L'engagement de François de Rugy de rembourser "chaque euro contesté" a convaincu certains députés de la majorité. "C'est normal, c'est la transparence de la vie publique dont nous faisons la promotion", estime sur franceinfo Pierre Person. Mais pour certains députés, le mal est fait et la majorité sous-estime encore le problème. "La société française est faite de passion et de symboles, depuis la Révolution et les colliers de perle de Marie-Antoinette. On doit adapter notre réponse politique à ces passions et les députés En marche n'ont toujours pas compris ça", lance François-Michel Lambert, ancien député LREM passé au groupe Libertés et territoires.

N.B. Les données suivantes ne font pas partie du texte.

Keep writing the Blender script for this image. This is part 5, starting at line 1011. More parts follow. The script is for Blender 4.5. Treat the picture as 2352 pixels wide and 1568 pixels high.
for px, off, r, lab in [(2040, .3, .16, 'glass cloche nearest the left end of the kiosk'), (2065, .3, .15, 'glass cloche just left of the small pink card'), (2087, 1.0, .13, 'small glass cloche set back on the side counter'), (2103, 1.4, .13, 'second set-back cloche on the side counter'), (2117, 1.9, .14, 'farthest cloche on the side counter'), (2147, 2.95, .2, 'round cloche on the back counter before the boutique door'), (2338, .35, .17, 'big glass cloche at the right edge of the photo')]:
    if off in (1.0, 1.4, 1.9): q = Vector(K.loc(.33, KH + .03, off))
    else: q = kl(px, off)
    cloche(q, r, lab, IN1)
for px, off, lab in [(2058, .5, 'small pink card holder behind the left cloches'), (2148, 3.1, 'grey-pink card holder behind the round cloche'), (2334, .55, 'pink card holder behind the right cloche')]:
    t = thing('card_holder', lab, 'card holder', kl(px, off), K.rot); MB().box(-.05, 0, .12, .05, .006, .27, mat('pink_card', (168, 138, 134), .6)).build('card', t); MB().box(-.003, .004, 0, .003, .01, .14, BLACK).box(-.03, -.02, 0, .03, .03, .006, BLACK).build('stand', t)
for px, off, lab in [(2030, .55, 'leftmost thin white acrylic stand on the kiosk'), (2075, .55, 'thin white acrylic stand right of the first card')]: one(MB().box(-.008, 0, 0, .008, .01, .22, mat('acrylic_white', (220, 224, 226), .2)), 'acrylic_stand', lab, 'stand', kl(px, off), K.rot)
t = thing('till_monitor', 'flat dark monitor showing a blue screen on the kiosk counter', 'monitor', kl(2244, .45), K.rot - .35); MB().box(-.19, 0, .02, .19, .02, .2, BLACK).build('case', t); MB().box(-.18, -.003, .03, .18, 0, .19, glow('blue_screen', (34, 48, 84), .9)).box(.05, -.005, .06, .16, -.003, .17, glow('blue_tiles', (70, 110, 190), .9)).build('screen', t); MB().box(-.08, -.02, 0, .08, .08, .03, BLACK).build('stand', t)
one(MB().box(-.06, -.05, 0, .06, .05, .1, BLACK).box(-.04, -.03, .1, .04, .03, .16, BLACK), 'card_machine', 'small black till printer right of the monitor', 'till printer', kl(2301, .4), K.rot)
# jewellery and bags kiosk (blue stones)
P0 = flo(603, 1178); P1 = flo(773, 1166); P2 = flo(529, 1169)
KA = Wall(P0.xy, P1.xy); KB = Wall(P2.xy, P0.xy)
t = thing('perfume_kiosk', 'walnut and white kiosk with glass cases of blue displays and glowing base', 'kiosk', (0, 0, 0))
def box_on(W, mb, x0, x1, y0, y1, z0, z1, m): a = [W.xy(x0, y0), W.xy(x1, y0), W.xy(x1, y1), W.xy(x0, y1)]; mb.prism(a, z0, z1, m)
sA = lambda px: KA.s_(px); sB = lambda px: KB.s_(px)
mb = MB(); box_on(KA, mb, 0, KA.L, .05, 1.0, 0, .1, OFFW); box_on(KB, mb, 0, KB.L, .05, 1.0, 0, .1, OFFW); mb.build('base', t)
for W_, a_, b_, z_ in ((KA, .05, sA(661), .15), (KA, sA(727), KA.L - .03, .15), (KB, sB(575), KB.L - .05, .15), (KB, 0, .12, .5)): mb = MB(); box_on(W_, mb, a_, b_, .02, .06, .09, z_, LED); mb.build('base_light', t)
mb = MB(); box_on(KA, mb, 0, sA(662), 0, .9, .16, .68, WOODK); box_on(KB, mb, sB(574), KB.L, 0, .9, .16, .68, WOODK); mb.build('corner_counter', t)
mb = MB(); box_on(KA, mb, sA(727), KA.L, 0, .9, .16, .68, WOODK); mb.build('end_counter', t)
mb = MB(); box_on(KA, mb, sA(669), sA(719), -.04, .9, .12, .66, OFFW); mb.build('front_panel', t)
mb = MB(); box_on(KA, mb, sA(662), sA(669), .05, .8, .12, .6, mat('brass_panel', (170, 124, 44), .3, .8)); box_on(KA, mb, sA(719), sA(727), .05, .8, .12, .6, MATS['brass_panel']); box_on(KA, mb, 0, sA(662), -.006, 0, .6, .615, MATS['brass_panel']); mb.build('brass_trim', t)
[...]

"J'avais déjà alerté sur l'affaire Benalla que ça ne devait pas être pris par-dessus la jambe et mes collègues députés ne comprenaient pas, considérant que c'était un non-sujet. Les députés n'ont pas appris des erreurs du passé, estime l'élu des Bouches-du-Rhône. François de Rugy est un homme de raison, c'est une sorte d'ordinateur, il a un peu la même structure qu'un Alain Juppé, mais il est actuellement écrabouillé, explosé façon puzzle face aux symboles. J'ai toute mon amitié pour François de Rugy, mais la politique est ainsi faite."

"Déjà à Europe Ecologie-Les Verts, il a toujours donné l'impression d'être le premier de la classe, l'aristo. Donc c'est le bouc émissaire idéal sur qui tout le monde se défausse", estime cet ancien membre du parti écologiste. 

Tout le monde tape en ce moment sur François de Rugy, car il a la gueule de l'emploi.

François-Michel Lambert

à franceinfo

Il avoue que la question du départ de François de Rugy du gouvernement est désormais une possibilité. "Mais il ne peut pas démissionner comme ça, c'est le numéro 2 du gouvernement. On a déjà dû gérer en 10 minutes la démission de Nicolas Hulot. C'est au Premier ministre et au président de la République de prendre leurs responsabilités."